* Work to complete *
The line holding "PI = math.pi" is the last one to output; start at the first line of the data, keep every line in between exactly, and leave out pictures.

* Supplied data *
════

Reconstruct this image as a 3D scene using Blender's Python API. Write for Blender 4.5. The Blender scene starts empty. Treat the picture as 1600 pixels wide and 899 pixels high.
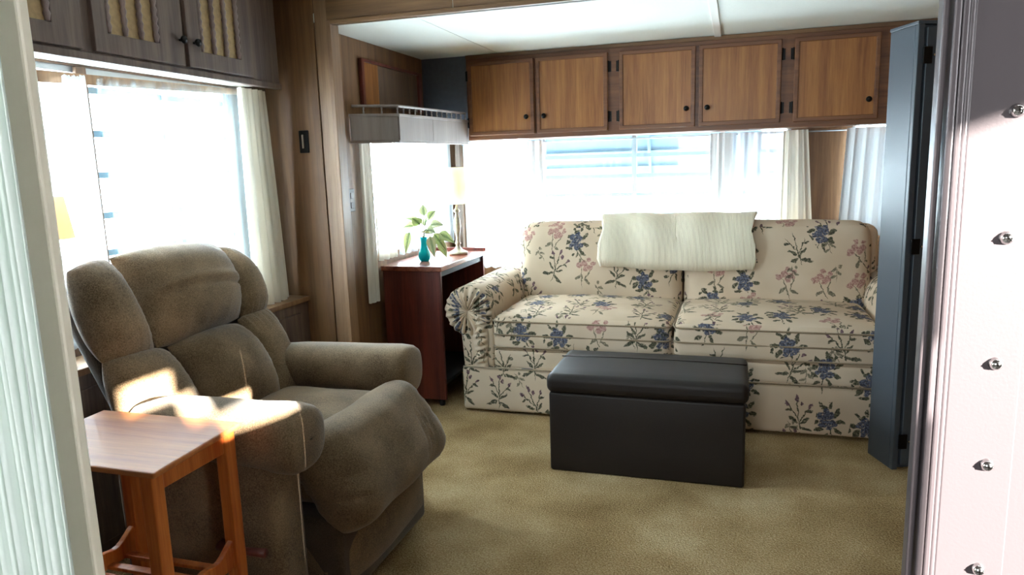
import bpy, bmesh, math, random
from mathutils import Vector, Matrix, Euler
random.seed(7)
S = bpy.context.scene
COL = S.collection
R = math.radians
PI = math.pi

# ---------------------------------------------------------------- camera
EYE = (0.0, 0.0, 1.25)
def set_camera(yaw, pitch, roll, f):
    cy, sy, cp, sp = math.cos(yaw), math.sin(yaw), math.cos(pitch), math.sin(pitch)
    fw = Vector((-sy*cp, cy*cp, -sp)); r = Vector((cy, sy, 0)); u = r.cross(fw)
    r2 = r*math.cos(roll)+u*math.sin(roll); u2 = -r*math.sin(roll)+u*math.cos(roll)
    m = Matrix(((r2.x, u2.x, -fw.x, EYE[0]), (r2.y, u2.y, -fw.y, EYE[1]), (r2.z, u2.z, -fw.z, EYE[2]), (0, 0, 0, 1)))
    cd = bpy.data.cameras.new('camera'); cd.sensor_width = 36; cd.lens = f/1600*36
    cd.clip_start = 0.02; cd.clip_end = 200
    o = bpy.data.objects.new('camera', cd); COL.objects.link(o); o.matrix_world = m
    S.camera = o
set_camera(R(17.411), R(9.665), R(-1.758), 1119.67)

# ---------------------------------------------------------------- world, sun, exposure
W = bpy.data.worlds.new('world'); S.world = W; W.use_nodes = True
bgn = W.node_tree.nodes['Background']
bgn.inputs[0].default_value = (0.93, 0.98, 1.0, 1); bgn.inputs[1].default_value = 13.0
sd = bpy.data.lights.new('sun', 'SUN'); sd.energy = 25; sd.angle = R(0.6); sd.color = (1.0, 0.95, 0.86)
so = bpy.data.objects.new('sun', sd); COL.objects.link(so)
so.rotation_euler = Vector((-1.2, 1.0, -0.418)).to_track_quat('-Z', 'Y').to_euler()
so.location = (6, -5, 4)
def portal(name, loc, direction, sx, sy):            # guides daylight sampling through the modelled openings
    d = bpy.data.lights.new(name, 'AREA'); d.shape = 'RECTANGLE'; d.size = sx; d.size_y = sy
    d.cycles.is_portal = True
    o = bpy.data.objects.new(name, d); COL.objects.link(o); o.location = loc
    o.rotation_euler = Vector(direction).to_track_quat('-Z', 'Y').to_euler()
S.view_settings.view_transform = 'Standard'; S.view_settings.look = 'None'
S.view_settings.gamma = 1; S.view_settings.use_curve_mapping = False
S.view_settings.exposure = 1.75
S.cycles.max_bounces = 10; S.cycles.diffuse_bounces = 6; S.cycles.transparent_max_bounces = 16
S.cycles.transmission_bounces = 8
S.cycles.sample_clamp_indirect = 12
S.cycles.caustics_reflective = False; S.cycles.caustics_refractive = False

# ---------------------------------------------------------------- materials
def lin(h):
    h = h.lstrip('#'); c = [int(h[i:i+2], 16)/255 for i in (0, 2, 4)]
    return tuple(((x/12.92) if x <= .04045 else ((x+.055)/1.055)**2.4) for x in c)+(1,)
class NT:
    def __init__(s, name):
        s.m = bpy.data.materials.new(name); s.m.use_nodes = True
        s.t = s.m.node_tree; s.b = s.t.nodes['Principled BSDF']; s.out = s.t.nodes['Material Output']
    def n(s, typ, **kw):
        x = s.t.nodes.new(typ)
        for k, v in kw.items():
            if k.startswith('i_'):
                x.inputs[int(k[2:]) if k[2:].isdigit() else k[2:]].default_value = v
            else: setattr(x, k, v)
        return x
    def l(s, a, b): s.t.links.new(a, b)
    def coord(s, scale=(1, 1, 1), out='Object', rot=(0, 0, 0)):
        tc = s.n('ShaderNodeTexCoord'); mp = s.n('ShaderNodeMapping')
        mp.inputs['Scale'].default_value = scale; mp.inputs['Rotation'].default_value = rot
        s.l(tc.outputs[out], mp.inputs[0]); return mp.outputs[0]
    def ramp(s, fac, stops):
        r = s.n('ShaderNodeValToRGB'); e = r.color_ramp.elements
        while len(e) < len(stops): e.new(0.5)
        for q, (p, c) in zip(e, stops): q.position = p; q.color = c
        s.l(fac, r.inputs[0]); return r.outputs[0]
    def bump(s, h, strength=.3, dist=.002):
        b = s.n('ShaderNodeBump'); b.inputs['Strength'].default_value = strength; b.inputs['Distance'].default_value = dist
        s.l(h, b.inputs['Height']); s.l(b.outputs[0], s.b.inputs['Normal'])
def plain(name, col, rough=.6, metal=0, spec=.5, noise=0, scale=40):
    k = NT(name); k.b.inputs['Roughness'].default_value = rough; k.b.inputs['Metallic'].default_value = metal
    k.b.inputs['Specular IOR Level'].default_value = spec
    c = lin(col)
    if noise:
        nz = k.n('ShaderNodeTexNoise', i_Scale=scale, i_Detail=4.0); k.l(k.coord(), nz.inputs['Vector'])
        k.l(k.ramp(nz.outputs[0], [(.3, tuple(x*(1-noise) for x in c[:3])+(1,)), (.7, tuple(min(1, x*(1+noise)) for x in c[:3])+(1,))]), k.b.inputs['Base Color'])
    else: k.b.inputs['Base Color'].default_value = c
    return k.m
def wood(name, dark, light, grain='z', rough=.45, scale=1.0, fine=1.0):
    k = NT(name); k.b.inputs['Roughness'].default_value = rough
    st = {'x': (.7, 14, 14), 'y': (14, .7, 14), 'z': (14, 14, .7)}[grain]
    v = k.coord(tuple(q*scale for q in st))
    a = k.n('ShaderNodeTexNoise', i_Scale=1.6, i_Detail=3.0, i_Distortion=.8); k.l(v, a.inputs['Vector'])
    b = k.n('ShaderNodeTexNoise', i_Scale=9.0*fine, i_Detail=5.0, i_Roughness=.7); k.l(v, b.inputs['Vector'])
    mx = k.n('ShaderNodeMath', operation='MULTIPLY_ADD'); k.l(a.outputs[0], mx.inputs[0]); mx.inputs[1].default_value = .6
    m2 = k.n('ShaderNodeMath', operation='MULTIPLY'); k.l(b.outputs[0], m2.inputs[0]); m2.inputs[1].default_value = .4
    k.l(m2.outputs[0], mx.inputs[2])
    k.l(k.ramp(mx.outputs[0], [(.34, lin(dark)), (.62, lin(light))]), k.b.inputs['Base Color'])
    k.bump(b.outputs[0], .12, .001)
    return k.m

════

* Response to the exercise *
Reconstruct this image as a 3D scene using Blender's Python API. Write for Blender 4.5. The Blender scene starts empty. Treat the picture as 1600 pixels wide and 899 pixels high.
import bpy, bmesh, math, random
from mathutils import Vector, Matrix, Euler
random.seed(7)
S = bpy.context.scene
COL = S.collection
R = math.radians
PI = math.pi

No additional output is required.